American Minute with Bill Federer July 11 - Alexander Hamilton shot in duel |
He intentionally fired into the air, but his political rival, former Vice-President Aaron Burr, took deadly aim and fatally shot him in a duel JULY 11, 1804.
Born in the West Indies, he fought in the Revolution and was aide-de-camp to General Washington.
He helped write the Constitution and convinced States to ratify it by writing 51 of the 85 "Federalist Papers."
His name was Alexander Hamilton, the first Secretary of the U.S. Treasury.
Alexander Hamilton had written in "The Farmer Refuted," February 23, 1775:
"The Supreme Being gave existence to man, together with the means of preserving and beautifying that existence...and invested him with an inviolable right to personal liberty and personal safety."
Alexander Hamilton continued:
"The sacred rights of mankind are not to be rummaged for among old parchments or musty records. They are written, as with a sunbeam, in the whole volume of human nature, by the Hand of the Divinity itself, and can never be erased or obscured by mortal power."
Alexander Hamilton concluded:
"Good and wise men, in all ages...have supposed that the Deity, from the relations we stand in to Himself, and to each other, has constituted an eternal and immutable law, which is indispensably obligatory upon all mankind...This is what is called the law of nature...dictated by God himself."
In a speech at the Constitutional Convention, June 22, 1787, Alexander Hamilton spoke of the biblical concept that mankind has a sinful nature:
"Take mankind as they are, and what are they governed by?

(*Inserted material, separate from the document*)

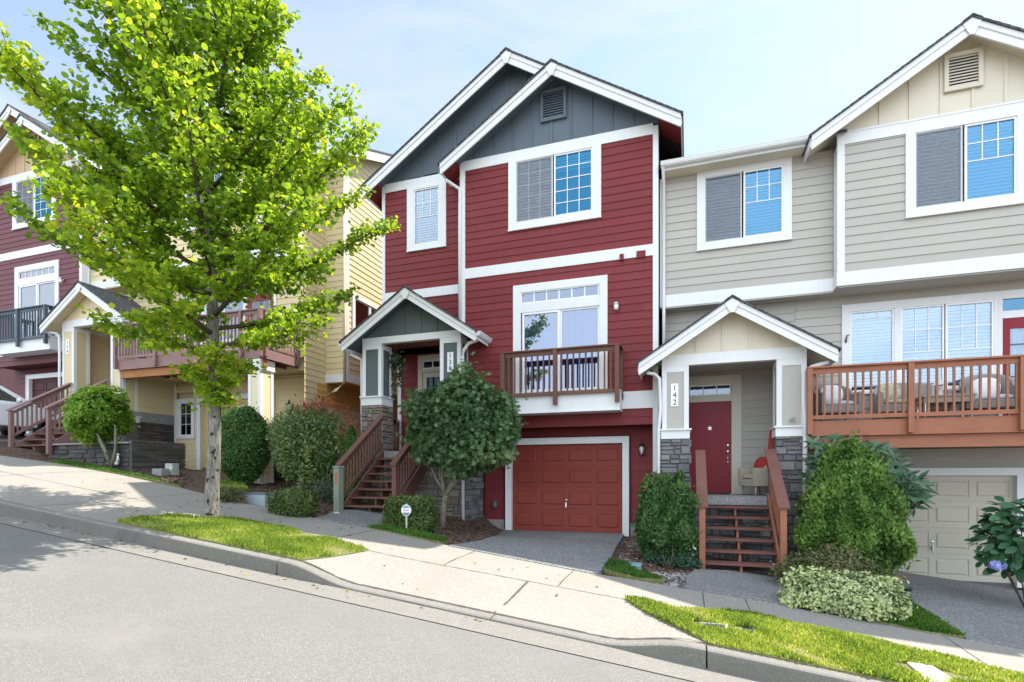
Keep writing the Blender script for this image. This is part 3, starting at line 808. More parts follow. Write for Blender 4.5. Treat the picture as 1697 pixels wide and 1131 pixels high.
    for (x, z), on, sg in ((L, eaves[0], -1), (Q, eaves[1], 1)):
        if on: g.pxz([(x, z-fh*.75), (x+sg*.02, z-fh*.75), (x+sg*.02, z-.01), (x, z-.01)], y0+.036, y1)
    if rcut is not None: g.pxz([(Q0[0], Q0[1]-fh*.75), (Q0[0]+.02, Q0[1]-fh*.75), (Q0[0]+.02, Q0[1]-.01), (Q0[0], Q0[1]-.01)], 12.56, y1)
    if g.v: build_each(g, 'eave_board', M['white'], roof)
    return roof
def gutter(root, x0, x1, y, z, mat='white'):
    b = MB()
    b.pyz([(y, z), (y-.08, z), (y-.12, z+.05), (y-.12, z+.085), (y-.128, z+.085), (y-.128, z+.10), (y-.11, z+.10), (y-.11, z+.02), (y, z+.02)], x0, x1)
    return b.build('gutter', M[mat], root)
def gutter_y(root, x, sg, y0, y1, z, mat='white'):
    b = MB()
    b.pxz([(x, z), (x+sg*.07, z), (x+sg*.105, z+.045), (x+sg*.11, z+.075), (x+sg*.125, z+.08), (x+sg*.125, z+.10), (x, z+.10)], y0, y1)
    return b.build('gutter', M[mat], root)
def battens(mb, x0, x1, step, Y, zbot, top, w=.06, d=.018, start=None):
    x = x0+step*.6 if start is None else start
    while x < x1-.05:
        zt = min(top(x-w/2), top(x+w/2))
        if zt > zbot+.05: mb.box(x-w/2, x+w/2, Y-d, Y-.0005, zbot, zt)
        x += step
def roofline(L, P, Q):
    return lambda x: lerp(L[1], P[1], (x-L[0])/(P[0]-L[0])) if x < P[0] else lerp(P[1], Q[1], (x-P[0])/(Q[0]-P[0]))
def post(root, x0, x1, y0, y1, zs, zb, zt, panel, stone, sz, trim='white', cap=.02):
    """boxed porch post: zs = foot of the stone, zb = top of stone, sz = top of the base band, zt = top"""
    t = MB(); c = .095
    t.box(x0-cap, x1+cap, y0-cap, y1+cap, zb, sz-.035)
    t.box(x0-cap-.035, x1+cap+.035, y0-cap-.035, y1+cap+.035, sz-.034, sz)
    for a, b in ((x0, x0+c), (x1-c, x1)):
        t.box(a, b, y0, y0+.022, sz, zt); t.box(a, b, y1-.022, y1, sz, zt)
    for a, b in ((y0+.0225, y0+c), (y1-c, y1-.0225)):
        t.box(x0, x0+.022, a, b, sz, zt); t.box(x1-.022, x1, a, b, sz, zt)
    t.box(x0+c, x1-c, y0+.001, y0+.022, zt-.13, zt); t.box(x0+c, x1-c, y1-.022, y1-.001, zt-.13, zt)
    t.box(x0+.001, x0+.022, y0+c, y1-c, zt-.13, zt); t.box(x1-.022, x1-.001, y0+c, y1-c, zt-.13, zt)
    p = t.build('porch_post', M[trim], root)
    MB().box(x0+.014, x1-.014, y0+.014, y1-.014, sz, zt-.002).build('panel', M[panel], p)
    if stone is None: return p
    s = MB(); o = .03
    s_ = MB(); s_.box(x0-o+.03, x1+o-.03, y0-o+.03, y1+o-.03, zs, zb-.001); s_.build('stone_backing', M['mortar'], p)
    stones(s, x0-o, x1+o, zs, zb-.004, y0-o+.03)
    sx = MB(side_xf(x1+o-.03, 0.)); stones(sx, y0-o, y1+o, zs, zb-.004, 0.)
    s.v += []; b = len(s.v); s.v += sx.v; s.f += [tuple(i+b for i in f) for f in sx.f]; s.a += sx.a
    s.build('stone_pier', M[stone], p)
    return p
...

Their passions. There may be in every government a few choice spirits, who may act from more worthy motives. One great error is that we suppose mankind is more honest that they are."
After the Constitution was written, 1787, Alexander Hamilton wrote:
"I sincerely esteem it a system which without the finger of God, never could have been suggested and agreed upon by such a diversity of interests." Alexander Hamilton stated:
"Liberty is a gift of the beneficent Creator to the whole human race...Civil liberty...cannot be wrested from any people, without the most manifest violation of justice."
On April 16, 1802, Alexander Hamilton wrote to James Bayard:
"Let an association be formed to be denominated 'The Christian Constitutional Society,' its object to be first: The support of Christian religion; second: The support of the United States."